[What you are asked to do]:
Reproduce the entries from their first line up to and including the line with "random.seed(7)". Leave out everything after it.

[Data shown]:
BEGIN

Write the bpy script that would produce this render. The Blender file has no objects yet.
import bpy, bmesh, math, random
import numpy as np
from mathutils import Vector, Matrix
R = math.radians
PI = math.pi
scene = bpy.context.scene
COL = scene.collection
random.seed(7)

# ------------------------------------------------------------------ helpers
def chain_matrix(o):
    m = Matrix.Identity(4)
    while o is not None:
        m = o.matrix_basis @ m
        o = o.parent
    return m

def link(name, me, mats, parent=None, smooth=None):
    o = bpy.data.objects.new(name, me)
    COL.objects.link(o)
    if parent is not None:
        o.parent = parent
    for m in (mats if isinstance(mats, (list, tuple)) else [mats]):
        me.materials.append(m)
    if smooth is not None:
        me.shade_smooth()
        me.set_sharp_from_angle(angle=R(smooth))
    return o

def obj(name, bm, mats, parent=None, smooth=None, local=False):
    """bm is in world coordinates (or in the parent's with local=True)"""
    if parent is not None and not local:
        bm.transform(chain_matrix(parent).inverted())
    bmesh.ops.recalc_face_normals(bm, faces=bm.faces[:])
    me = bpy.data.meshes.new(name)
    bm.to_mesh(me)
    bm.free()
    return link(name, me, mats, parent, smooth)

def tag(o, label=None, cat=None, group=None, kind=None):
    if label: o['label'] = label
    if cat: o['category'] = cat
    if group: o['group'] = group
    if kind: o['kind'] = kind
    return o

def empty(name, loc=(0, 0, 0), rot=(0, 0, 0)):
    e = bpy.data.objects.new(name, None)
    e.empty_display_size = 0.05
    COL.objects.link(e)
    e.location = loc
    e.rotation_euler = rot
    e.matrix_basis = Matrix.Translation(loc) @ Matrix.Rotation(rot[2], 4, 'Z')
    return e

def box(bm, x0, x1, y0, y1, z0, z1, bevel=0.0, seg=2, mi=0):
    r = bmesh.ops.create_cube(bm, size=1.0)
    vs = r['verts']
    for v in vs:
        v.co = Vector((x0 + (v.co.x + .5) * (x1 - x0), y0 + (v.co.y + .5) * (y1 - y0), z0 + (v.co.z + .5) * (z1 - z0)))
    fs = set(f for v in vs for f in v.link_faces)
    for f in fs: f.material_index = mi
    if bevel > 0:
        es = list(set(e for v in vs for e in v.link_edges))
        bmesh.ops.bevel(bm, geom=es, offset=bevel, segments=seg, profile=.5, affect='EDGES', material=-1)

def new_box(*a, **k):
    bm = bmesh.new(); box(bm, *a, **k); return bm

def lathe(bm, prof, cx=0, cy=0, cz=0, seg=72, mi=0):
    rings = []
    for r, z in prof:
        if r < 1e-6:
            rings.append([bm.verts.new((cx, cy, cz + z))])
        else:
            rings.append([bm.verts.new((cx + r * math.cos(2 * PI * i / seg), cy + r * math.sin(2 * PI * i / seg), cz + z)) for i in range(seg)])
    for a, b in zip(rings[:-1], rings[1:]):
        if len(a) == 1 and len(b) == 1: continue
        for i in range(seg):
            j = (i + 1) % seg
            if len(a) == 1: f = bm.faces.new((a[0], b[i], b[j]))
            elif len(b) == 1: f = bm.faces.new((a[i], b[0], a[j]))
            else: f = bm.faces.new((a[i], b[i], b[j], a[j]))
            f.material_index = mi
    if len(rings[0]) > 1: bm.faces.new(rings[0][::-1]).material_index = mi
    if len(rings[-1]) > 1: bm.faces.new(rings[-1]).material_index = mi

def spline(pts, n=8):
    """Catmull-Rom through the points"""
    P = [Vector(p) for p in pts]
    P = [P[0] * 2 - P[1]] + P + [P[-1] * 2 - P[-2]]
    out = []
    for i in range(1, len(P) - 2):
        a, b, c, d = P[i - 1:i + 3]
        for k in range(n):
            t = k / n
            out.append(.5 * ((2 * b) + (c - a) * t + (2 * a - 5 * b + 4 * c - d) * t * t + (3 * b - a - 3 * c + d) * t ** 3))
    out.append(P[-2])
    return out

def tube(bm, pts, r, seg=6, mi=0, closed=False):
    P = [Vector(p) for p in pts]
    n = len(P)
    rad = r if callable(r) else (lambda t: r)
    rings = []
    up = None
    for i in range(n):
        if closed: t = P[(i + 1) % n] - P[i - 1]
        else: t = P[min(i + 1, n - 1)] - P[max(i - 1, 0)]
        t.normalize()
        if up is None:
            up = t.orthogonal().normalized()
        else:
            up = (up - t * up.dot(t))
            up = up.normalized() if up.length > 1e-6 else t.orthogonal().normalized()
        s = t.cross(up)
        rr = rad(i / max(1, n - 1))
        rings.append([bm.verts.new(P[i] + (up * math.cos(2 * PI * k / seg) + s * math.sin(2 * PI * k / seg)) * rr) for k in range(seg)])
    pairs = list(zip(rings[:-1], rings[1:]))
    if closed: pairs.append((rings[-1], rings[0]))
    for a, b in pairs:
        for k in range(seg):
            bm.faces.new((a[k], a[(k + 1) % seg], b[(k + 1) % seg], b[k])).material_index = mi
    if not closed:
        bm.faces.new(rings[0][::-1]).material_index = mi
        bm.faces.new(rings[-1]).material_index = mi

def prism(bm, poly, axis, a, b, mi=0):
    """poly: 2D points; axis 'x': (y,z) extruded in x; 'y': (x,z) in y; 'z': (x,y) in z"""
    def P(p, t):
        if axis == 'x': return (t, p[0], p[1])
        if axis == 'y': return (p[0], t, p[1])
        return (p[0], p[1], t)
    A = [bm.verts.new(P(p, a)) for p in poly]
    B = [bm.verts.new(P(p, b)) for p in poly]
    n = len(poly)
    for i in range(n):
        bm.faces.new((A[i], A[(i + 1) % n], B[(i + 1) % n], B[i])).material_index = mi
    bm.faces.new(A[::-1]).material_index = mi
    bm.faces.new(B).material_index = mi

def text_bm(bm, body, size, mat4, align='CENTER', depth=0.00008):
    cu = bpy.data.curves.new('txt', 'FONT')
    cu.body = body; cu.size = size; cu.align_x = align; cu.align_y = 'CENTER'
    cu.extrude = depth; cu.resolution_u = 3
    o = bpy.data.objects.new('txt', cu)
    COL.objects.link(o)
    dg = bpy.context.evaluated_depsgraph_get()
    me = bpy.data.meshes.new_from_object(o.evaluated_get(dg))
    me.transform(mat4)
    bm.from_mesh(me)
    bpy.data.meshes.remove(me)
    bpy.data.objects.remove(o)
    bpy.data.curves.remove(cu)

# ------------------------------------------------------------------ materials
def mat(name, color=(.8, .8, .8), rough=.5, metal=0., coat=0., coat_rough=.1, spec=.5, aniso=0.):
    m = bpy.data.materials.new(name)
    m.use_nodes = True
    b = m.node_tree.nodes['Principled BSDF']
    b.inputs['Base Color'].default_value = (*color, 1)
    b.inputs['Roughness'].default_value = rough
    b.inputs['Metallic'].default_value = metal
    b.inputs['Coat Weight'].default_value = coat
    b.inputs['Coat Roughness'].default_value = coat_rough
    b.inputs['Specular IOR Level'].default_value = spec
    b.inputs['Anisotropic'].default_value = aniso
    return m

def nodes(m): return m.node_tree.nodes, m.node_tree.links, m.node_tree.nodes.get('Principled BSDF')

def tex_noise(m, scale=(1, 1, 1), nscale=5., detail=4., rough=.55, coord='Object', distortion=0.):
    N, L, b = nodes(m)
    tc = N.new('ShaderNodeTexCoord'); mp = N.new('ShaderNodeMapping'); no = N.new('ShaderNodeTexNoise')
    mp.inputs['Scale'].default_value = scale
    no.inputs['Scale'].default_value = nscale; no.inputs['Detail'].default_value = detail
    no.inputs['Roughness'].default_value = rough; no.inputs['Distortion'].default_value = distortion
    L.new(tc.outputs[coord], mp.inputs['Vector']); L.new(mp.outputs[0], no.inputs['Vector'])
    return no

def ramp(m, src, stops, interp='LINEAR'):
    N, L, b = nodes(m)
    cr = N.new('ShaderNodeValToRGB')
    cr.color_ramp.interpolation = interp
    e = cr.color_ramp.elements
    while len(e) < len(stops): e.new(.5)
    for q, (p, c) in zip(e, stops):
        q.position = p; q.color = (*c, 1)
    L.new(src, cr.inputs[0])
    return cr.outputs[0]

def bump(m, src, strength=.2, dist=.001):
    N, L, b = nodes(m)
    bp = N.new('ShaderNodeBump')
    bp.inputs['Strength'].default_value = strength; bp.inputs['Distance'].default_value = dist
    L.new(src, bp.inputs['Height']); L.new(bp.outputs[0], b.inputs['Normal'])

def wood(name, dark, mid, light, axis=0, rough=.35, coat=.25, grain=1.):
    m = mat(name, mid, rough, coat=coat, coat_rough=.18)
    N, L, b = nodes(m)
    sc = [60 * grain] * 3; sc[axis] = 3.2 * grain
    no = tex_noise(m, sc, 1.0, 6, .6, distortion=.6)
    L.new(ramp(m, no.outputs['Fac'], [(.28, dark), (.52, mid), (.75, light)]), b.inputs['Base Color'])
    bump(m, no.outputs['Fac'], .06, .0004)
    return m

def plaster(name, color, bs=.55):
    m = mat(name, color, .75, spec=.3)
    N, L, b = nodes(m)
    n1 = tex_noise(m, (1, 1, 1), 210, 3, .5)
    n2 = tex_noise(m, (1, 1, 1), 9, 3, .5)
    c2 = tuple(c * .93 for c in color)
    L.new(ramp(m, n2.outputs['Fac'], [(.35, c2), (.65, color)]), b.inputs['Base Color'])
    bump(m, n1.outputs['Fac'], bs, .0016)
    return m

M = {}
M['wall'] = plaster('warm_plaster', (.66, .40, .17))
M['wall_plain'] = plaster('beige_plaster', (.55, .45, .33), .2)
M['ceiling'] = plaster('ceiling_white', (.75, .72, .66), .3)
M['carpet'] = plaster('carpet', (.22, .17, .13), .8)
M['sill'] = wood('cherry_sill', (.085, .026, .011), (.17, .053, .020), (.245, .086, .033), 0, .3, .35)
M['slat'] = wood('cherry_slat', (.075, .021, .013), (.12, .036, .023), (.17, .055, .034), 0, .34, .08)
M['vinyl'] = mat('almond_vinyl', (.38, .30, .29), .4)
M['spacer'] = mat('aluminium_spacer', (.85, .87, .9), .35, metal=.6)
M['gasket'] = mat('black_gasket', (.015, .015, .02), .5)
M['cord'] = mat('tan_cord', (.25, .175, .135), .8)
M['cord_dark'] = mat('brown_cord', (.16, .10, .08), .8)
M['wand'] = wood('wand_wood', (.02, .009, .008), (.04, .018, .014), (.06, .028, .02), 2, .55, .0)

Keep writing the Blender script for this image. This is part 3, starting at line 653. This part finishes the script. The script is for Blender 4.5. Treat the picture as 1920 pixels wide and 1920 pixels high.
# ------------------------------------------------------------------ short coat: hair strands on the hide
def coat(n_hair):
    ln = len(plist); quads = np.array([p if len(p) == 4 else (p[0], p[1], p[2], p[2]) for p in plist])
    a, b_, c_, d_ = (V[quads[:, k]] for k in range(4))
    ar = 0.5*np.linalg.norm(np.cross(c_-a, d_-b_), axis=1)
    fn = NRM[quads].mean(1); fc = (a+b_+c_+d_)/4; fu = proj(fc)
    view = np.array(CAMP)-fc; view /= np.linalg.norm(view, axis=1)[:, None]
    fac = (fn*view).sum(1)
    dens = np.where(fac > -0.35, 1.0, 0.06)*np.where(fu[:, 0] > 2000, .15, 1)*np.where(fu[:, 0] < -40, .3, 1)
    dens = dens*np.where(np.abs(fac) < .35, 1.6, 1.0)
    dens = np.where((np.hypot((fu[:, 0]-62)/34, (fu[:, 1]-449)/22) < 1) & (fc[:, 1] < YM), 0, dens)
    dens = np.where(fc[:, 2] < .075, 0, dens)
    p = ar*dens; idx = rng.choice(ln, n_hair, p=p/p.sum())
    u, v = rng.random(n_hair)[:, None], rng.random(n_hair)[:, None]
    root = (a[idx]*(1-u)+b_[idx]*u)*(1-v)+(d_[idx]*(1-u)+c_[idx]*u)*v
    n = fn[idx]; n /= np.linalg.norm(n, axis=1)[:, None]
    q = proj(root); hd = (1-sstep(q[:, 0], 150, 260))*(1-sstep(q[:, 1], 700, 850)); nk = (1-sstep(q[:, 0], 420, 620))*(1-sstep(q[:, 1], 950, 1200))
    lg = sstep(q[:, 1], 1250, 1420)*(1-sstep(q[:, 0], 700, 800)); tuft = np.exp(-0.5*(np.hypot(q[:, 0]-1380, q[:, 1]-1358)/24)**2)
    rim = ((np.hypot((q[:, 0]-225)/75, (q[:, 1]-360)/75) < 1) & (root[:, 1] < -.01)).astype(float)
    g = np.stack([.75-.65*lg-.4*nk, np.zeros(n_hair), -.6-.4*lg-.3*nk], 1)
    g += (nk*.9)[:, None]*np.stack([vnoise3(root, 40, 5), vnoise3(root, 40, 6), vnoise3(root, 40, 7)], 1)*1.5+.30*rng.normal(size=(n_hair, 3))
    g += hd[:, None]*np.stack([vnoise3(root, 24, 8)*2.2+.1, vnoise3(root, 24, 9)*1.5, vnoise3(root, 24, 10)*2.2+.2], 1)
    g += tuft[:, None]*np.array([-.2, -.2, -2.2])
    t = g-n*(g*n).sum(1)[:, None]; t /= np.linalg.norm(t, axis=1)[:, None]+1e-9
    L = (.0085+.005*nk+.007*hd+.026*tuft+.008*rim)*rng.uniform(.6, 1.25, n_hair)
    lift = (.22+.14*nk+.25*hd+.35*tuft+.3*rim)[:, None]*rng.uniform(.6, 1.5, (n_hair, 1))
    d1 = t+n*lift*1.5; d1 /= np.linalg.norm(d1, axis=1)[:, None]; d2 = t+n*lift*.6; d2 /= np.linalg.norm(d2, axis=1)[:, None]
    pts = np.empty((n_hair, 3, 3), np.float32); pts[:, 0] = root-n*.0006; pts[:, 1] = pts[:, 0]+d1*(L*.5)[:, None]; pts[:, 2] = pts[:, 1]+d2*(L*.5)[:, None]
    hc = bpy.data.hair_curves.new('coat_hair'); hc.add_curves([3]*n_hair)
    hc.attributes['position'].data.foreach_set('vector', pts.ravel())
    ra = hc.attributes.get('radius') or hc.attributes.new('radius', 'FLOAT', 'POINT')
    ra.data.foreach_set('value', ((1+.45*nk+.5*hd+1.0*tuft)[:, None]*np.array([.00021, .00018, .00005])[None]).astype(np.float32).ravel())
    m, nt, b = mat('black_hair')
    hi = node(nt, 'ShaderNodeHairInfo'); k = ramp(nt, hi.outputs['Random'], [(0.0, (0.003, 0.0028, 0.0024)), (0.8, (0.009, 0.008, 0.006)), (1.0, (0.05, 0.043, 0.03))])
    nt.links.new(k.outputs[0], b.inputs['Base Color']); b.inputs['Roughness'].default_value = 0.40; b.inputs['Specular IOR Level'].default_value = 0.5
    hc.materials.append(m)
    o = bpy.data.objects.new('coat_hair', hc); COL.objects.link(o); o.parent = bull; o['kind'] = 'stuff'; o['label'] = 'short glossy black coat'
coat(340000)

END

[Final result]:
Write the bpy script that would produce this render. The Blender file has no objects yet.
import bpy, bmesh, math, random
import numpy as np
from mathutils import Vector, Matrix
R = math.radians
PI = math.pi
scene = bpy.context.scene
COL = scene.collection
random.seed(7)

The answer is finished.